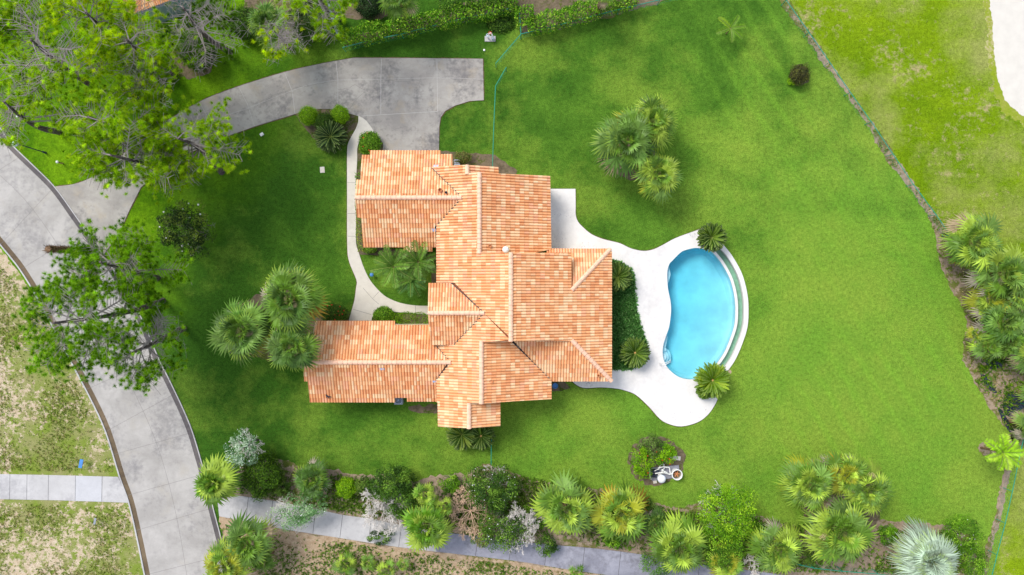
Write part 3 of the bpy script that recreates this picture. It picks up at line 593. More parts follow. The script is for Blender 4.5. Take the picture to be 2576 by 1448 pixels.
# walls
def walls(x0, x1, y0, y1, pls):
    (X0, Y0, _), (X1, Y1, _) = W(x0, y1, 3.), W(x1, y0, 3.)
    c = [(X0, Y0), (X1, Y0), (X1, Y1), (X0, Y1)]; m = MB()
    for i in range(4):
        a, b = np.array(c[i]), np.array(c[(i + 1) % 4]); k = max(2, int(np.hypot(*(b - a)) / .3)); e = (b - a) / np.hypot(*(b - a)); nn = np.array([-e[1], e[0]]) * .2; V = []
        for q in range(k + 1):
            p = a + (b - a) * q / k; zt = min(zat(pl, *p) for pl in pls) - .16
            for s_ in (0, 1): V += [(*(p + nn * s_), 0.), (*(p + nn * s_), zt)]
        F = []
        for q in range(k): o_ = q * 4; F += [(o_, o_ + 4, o_ + 5, o_ + 1), (o_ + 2, o_ + 3, o_ + 7, o_ + 6), (o_ + 1, o_ + 5, o_ + 7, o_ + 3)]
        m.add(V, F)
    m.build('wall', M['stucco'], house); return c
walls(924, 1104, 392, 612, [AN, AS]); walls(1110, 1373, 450, 626, [Q, BE]); walls(1112, 1243, 429, 452, [Q, CE]); walls(1111, 1425, 646, 849, [Q, Pp])
walls(1302, 1526, 638, 947, [Pp, EN, ES]); walls(1113, 1375, 866, 999, [Q, B2E]); walls(1114, 1247, 1000, 1064, [Q, C2E]); walls(790, 1109, 819, 999, [FN, FS]); walls(1088, 1150, 725, 856, [GN, GS])
M['glass'] = plain('window_glass', lin(70, 84, 96), .08, .05, 1, spec=.8)
def opening(px, py, dx, dy, wd, ht, zc, name='window', mat='glass'):
    X, Y, _ = W(px, py, 3.); m = MB(); along = (wd if dy else .07, wd if dx else .07)
    m.box((X + dx * .02, Y + dy * .02, zc), (along[0] + (.14 if dy else 0), along[1] + (.14 if dx else 0), ht + .14)); f = m.build(name, M['white_paint'] if name == 'window' else M['wood'], house)
    m = MB()
    if name == 'window': m.box((X + dx * .05, Y + dy * .05, zc), (along[0] if dy else .05, along[1] if dx else .05, ht)); m.build('pane', M[mat], f)
    elif name == 'garage_door':
        for k in range(5): m.box((X + dx * .05, Y + dy * .05, zc - ht / 2 + ht * (k + .5) / 5), (wd, .06, ht / 5 - .04))
        m.build('door_panel', M['white_paint'], f)
    else: m.box((X + dx * .06, Y + dy * .06, zc), (along[0] * .8 if dy else .05, along[1] * .8 if dx else .05, ht * .9)); m.build('door_panel', M['white_paint'], f)
opening(1010, 392, 0, 1, 4.9, 2.2, 1.15, 'garage_door'); opening(1088, 790, -1, 0, 1.2, 2.1, 1.1, 'door'); opening(1373, 540, 1, 0, 2.4, 2.1, 1.1, 'door')
for a in ((924, 450, -1, 0, 1.6, 1.2, 1.5), (924, 560, -1, 0, 1.6, 1.2, 1.5), (1526, 700, 1, 0, 2.2, 1.5, 1.5), (1526, 800, 1, 0, 2.8, 1.9, 1.3), (1526, 890, 1, 0, 2.2, 1.5, 1.5), (860, 999, 0, -1, 1.5, 1.2, 1.5), (940, 999, 0, -1, 1.5, 1.2, 1.5), (1060, 999, 0, -1, 1.2, 1.2, 1.5), (790, 900, -1, 0, 1.8, 1.3, 1.5), (1320, 999, 0, -1, 1.8, 1.3, 1.5), (1320, 450, 0, 1, 1.8, 1.3, 1.5), (1450, 947, 0, -1, 1.8, 1.3, 1.5)): opening(*a)

# ------------------------------------------------------------------ foliage builders
def unit(a): return a / (np.linalg.norm(a, axis=-1, keepdims=True) + 1e-9)
def jit(col, n, r, v=.22, h=.1):
    c = np.tile(np.array(col, float), (n, 1)) * np.exp(r.normal(0, v, (n, 1))); c *= 1 + r.normal(0, h, (n, 3)) * np.array([1, .4, .8]); return np.clip(c, .003, .9)
def diamonds(Pc, T_, Nn, L, Wd):
    """leaf blades: four corner points each"""
    B = unit(np.cross(Nn, T_)); L = np.broadcast_to(L, len(Pc))[:, None]; Wd = np.broadcast_to(Wd, len(Pc))[:, None]
    V = np.stack([Pc - T_ * L * .5, Pc + B * Wd * .5 - T_ * L * .05, Pc + T_ * L * .5, Pc - B * Wd * .5 - T_ * L * .05], 1).reshape(-1, 3)
    return V, np.arange(len(Pc) * 4).reshape(-1, 4)
def sphere_dirs(n, r, zmin=-1.):
    z = r.uniform(zmin, 1, n); a = r.uniform(0, 2 * math.pi, n); q = np.sqrt(1 - z * z); return np.stack([q * np.cos(a), q * np.sin(a), z], 1)
def leaf_ball(c, rad, n, size, cols, r, shell=.75, zmin=-.35, clumps=0, lumpy=.12, up=.5, cl_r=.3):
    """a crown of separate leaves; cols = list of (colour, weight)"""
    rad = np.array(rad, float)
    if clumps:
        d = sphere_dirs(clumps, r, zmin); cc = d * (r.uniform(shell - .2, 1, (clumps, 1))) ; k = r.integers(0, clumps, n)
        lr = r.uniform(.7, 1.3, clumps) * cl_r; d2 = sphere_dirs(n, r, -.6); Pn = cc[k] + d2 * (r.uniform(.35, 1, (n, 1)) ** .6) * lr[k][:, None]; nrm = unit(d2 * .8 + cc[k] * .5)
        ck = r.choice(len(cols), clumps, p=[w_ for _, w_ in cols])[k]
    else:
        d = sphere_dirs(n, r, zmin); ph = r.uniform(0, 6.28, 4)
        lum = 1 + lumpy * (np.sin(d[:, 0] * 5 + ph[0]) * np.sin(d[:, 1] * 5 + ph[1]) + .5 * np.sin(d[:, 2] * 9 + d[:, 0] * 8 + ph[2]))
        Pn = d * (r.uniform(shell, 1, (n, 1))) * lum[:, None]; nrm = d; ck = r.choice(len(cols), n, p=[w_ for _, w_ in cols])
    P = np.array(c) + Pn * rad; nn = unit(nrm + r.normal(0, .55, (n, 3)) + (0, 0, up)); t_ = unit(np.cross(nn, r.normal(0, 1, (n, 3))))
    base = np.array([c_ for c_, _ in cols])[ck]; C = np.clip(base * np.exp(r.normal(0, .25, (n, 1))), .003, .9)
    V, F = diamonds(P, t_, nn, size * r.uniform(.7, 1.3, n), size * .55 * r.uniform(.7, 1.3, n))
    return V, F, np.repeat(C, 4, 0)
class Leaves:
    def __init__(s): s.v, s.q, s.t, s.c, s.n = [], [], [], [], 0
    def add(s, V, F, C):
        F = np.asarray(F); (s.q if F.shape[1] == 4 else s.t).append(F + s.n); s.v.append(V); s.c.append(C); s.n += len(V)
    def build(s, name, mat, parent):
        F = []
        if s.t: F.append(np.concatenate(s.t))
        if s.q: F.append(np.concatenate(s.q))
        return meshnp(name, np.concatenate(s.v), F, mat, parent, cols=np.concatenate(s.c))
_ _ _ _
**REQUIRED TASK**. Without the pictures, print the whole listing exactly as given.

**ANSWER TO THIS TASK**.
Write part 3 of the bpy script that recreates this picture. It picks up at line 593. More parts follow. The script is for Blender 4.5. Take the picture to be 2576 by 1448 pixels.
# walls
def walls(x0, x1, y0, y1, pls):
    (X0, Y0, _), (X1, Y1, _) = W(x0, y1, 3.), W(x1, y0, 3.)
    c = [(X0, Y0), (X1, Y0), (X1, Y1), (X0, Y1)]; m = MB()
    for i in range(4):
        a, b = np.array(c[i]), np.array(c[(i + 1) % 4]); k = max(2, int(np.hypot(*(b - a)) / .3)); e = (b - a) / np.hypot(*(b - a)); nn = np.array([-e[1], e[0]]) * .2; V = []
        for q in range(k + 1):
            p = a + (b - a) * q / k; zt = min(zat(pl, *p) for pl in pls) - .16
            for s_ in (0, 1): V += [(*(p + nn * s_), 0.), (*(p + nn * s_), zt)]
        F = []
        for q in range(k): o_ = q * 4; F += [(o_, o_ + 4, o_ + 5, o_ + 1), (o_ + 2, o_ + 3, o_ + 7, o_ + 6), (o_ + 1, o_ + 5, o_ + 7, o_ + 3)]
        m.add(V, F)
    m.build('wall', M['stucco'], house); return c
walls(924, 1104, 392, 612, [AN, AS]); walls(1110, 1373, 450, 626, [Q, BE]); walls(1112, 1243, 429, 452, [Q, CE]); walls(1111, 1425, 646, 849, [Q, Pp])
walls(1302, 1526, 638, 947, [Pp, EN, ES]); walls(1113, 1375, 866, 999, [Q, B2E]); walls(1114, 1247, 1000, 1064, [Q, C2E]); walls(790, 1109, 819, 999, [FN, FS]); walls(1088, 1150, 725, 856, [GN, GS])
M['glass'] = plain('window_glass', lin(70, 84, 96), .08, .05, 1, spec=.8)
def opening(px, py, dx, dy, wd, ht, zc, name='window', mat='glass'):
    X, Y, _ = W(px, py, 3.); m = MB(); along = (wd if dy else .07, wd if dx else .07)
    m.box((X + dx * .02, Y + dy * .02, zc), (along[0] + (.14 if dy else 0), along[1] + (.14 if dx else 0), ht + .14)); f = m.build(name, M['white_paint'] if name == 'window' else M['wood'], house)
    m = MB()
    if name == 'window': m.box((X + dx * .05, Y + dy * .05, zc), (along[0] if dy else .05, along[1] if dx else .05, ht)); m.build('pane', M[mat], f)
    elif name == 'garage_door':
        for k in range(5): m.box((X + dx * .05, Y + dy * .05, zc - ht / 2 + ht * (k + .5) / 5), (wd, .06, ht / 5 - .04))
        m.build('door_panel', M['white_paint'], f)
    else: m.box((X + dx * .06, Y + dy * .06, zc), (along[0] * .8 if dy else .05, along[1] * .8 if dx else .05, ht * .9)); m.build('door_panel', M['white_paint'], f)
opening(1010, 392, 0, 1, 4.9, 2.2, 1.15, 'garage_door'); opening(1088, 790, -1, 0, 1.2, 2.1, 1.1, 'door'); opening(1373, 540, 1, 0, 2.4, 2.1, 1.1, 'door')
for a in ((924, 450, -1, 0, 1.6, 1.2, 1.5), (924, 560, -1, 0, 1.6, 1.2, 1.5), (1526, 700, 1, 0, 2.2, 1.5, 1.5), (1526, 800, 1, 0, 2.8, 1.9, 1.3), (1526, 890, 1, 0, 2.2, 1.5, 1.5), (860, 999, 0, -1, 1.5, 1.2, 1.5), (940, 999, 0, -1, 1.5, 1.2, 1.5), (1060, 999, 0, -1, 1.2, 1.2, 1.5), (790, 900, -1, 0, 1.8, 1.3, 1.5), (1320, 999, 0, -1, 1.8, 1.3, 1.5), (1320, 450, 0, 1, 1.8, 1.3, 1.5), (1450, 947, 0, -1, 1.8, 1.3, 1.5)): opening(*a)

# ------------------------------------------------------------------ foliage builders
def unit(a): return a / (np.linalg.norm(a, axis=-1, keepdims=True) + 1e-9)
def jit(col, n, r, v=.22, h=.1):
    c = np.tile(np.array(col, float), (n, 1)) * np.exp(r.normal(0, v, (n, 1))); c *= 1 + r.normal(0, h, (n, 3)) * np.array([1, .4, .8]); return np.clip(c, .003, .9)
def diamonds(Pc, T_, Nn, L, Wd):
    """leaf blades: four corner points each"""
    B = unit(np.cross(Nn, T_)); L = np.broadcast_to(L, len(Pc))[:, None]; Wd = np.broadcast_to(Wd, len(Pc))[:, None]
    V = np.stack([Pc - T_ * L * .5, Pc + B * Wd * .5 - T_ * L * .05, Pc + T_ * L * .5, Pc - B * Wd * .5 - T_ * L * .05], 1).reshape(-1, 3)
    return V, np.arange(len(Pc) * 4).reshape(-1, 4)
def sphere_dirs(n, r, zmin=-1.):
    z = r.uniform(zmin, 1, n); a = r.uniform(0, 2 * math.pi, n); q = np.sqrt(1 - z * z); return np.stack([q * np.cos(a), q * np.sin(a), z], 1)
def leaf_ball(c, rad, n, size, cols, r, shell=.75, zmin=-.35, clumps=0, lumpy=.12, up=.5, cl_r=.3):
    """a crown of separate leaves; cols = list of (colour, weight)"""
    rad = np.array(rad, float)
    if clumps:
        d = sphere_dirs(clumps, r, zmin); cc = d * (r.uniform(shell - .2, 1, (clumps, 1))) ; k = r.integers(0, clumps, n)
        lr = r.uniform(.7, 1.3, clumps) * cl_r; d2 = sphere_dirs(n, r, -.6); Pn = cc[k] + d2 * (r.uniform(.35, 1, (n, 1)) ** .6) * lr[k][:, None]; nrm = unit(d2 * .8 + cc[k] * .5)
        ck = r.choice(len(cols), clumps, p=[w_ for _, w_ in cols])[k]
    else:
        d = sphere_dirs(n, r, zmin); ph = r.uniform(0, 6.28, 4)
        lum = 1 + lumpy * (np.sin(d[:, 0] * 5 + ph[0]) * np.sin(d[:, 1] * 5 + ph[1]) + .5 * np.sin(d[:, 2] * 9 + d[:, 0] * 8 + ph[2]))
        Pn = d * (r.uniform(shell, 1, (n, 1))) * lum[:, None]; nrm = d; ck = r.choice(len(cols), n, p=[w_ for _, w_ in cols])
    P = np.array(c) + Pn * rad; nn = unit(nrm + r.normal(0, .55, (n, 3)) + (0, 0, up)); t_ = unit(np.cross(nn, r.normal(0, 1, (n, 3))))
    base = np.array([c_ for c_, _ in cols])[ck]; C = np.clip(base * np.exp(r.normal(0, .25, (n, 1))), .003, .9)
    V, F = diamonds(P, t_, nn, size * r.uniform(.7, 1.3, n), size * .55 * r.uniform(.7, 1.3, n))
    return V, F, np.repeat(C, 4, 0)
class Leaves:
    def __init__(s): s.v, s.q, s.t, s.c, s.n = [], [], [], [], 0
    def add(s, V, F, C):
        F = np.asarray(F); (s.q if F.shape[1] == 4 else s.t).append(F + s.n); s.v.append(V); s.c.append(C); s.n += len(V)
    def build(s, name, mat, parent):
        F = []
        if s.t: F.append(np.concatenate(s.t))
        if s.q: F.append(np.concatenate(s.q))
        return meshnp(name, np.concatenate(s.v), F, mat, parent, cols=np.concatenate(s.c))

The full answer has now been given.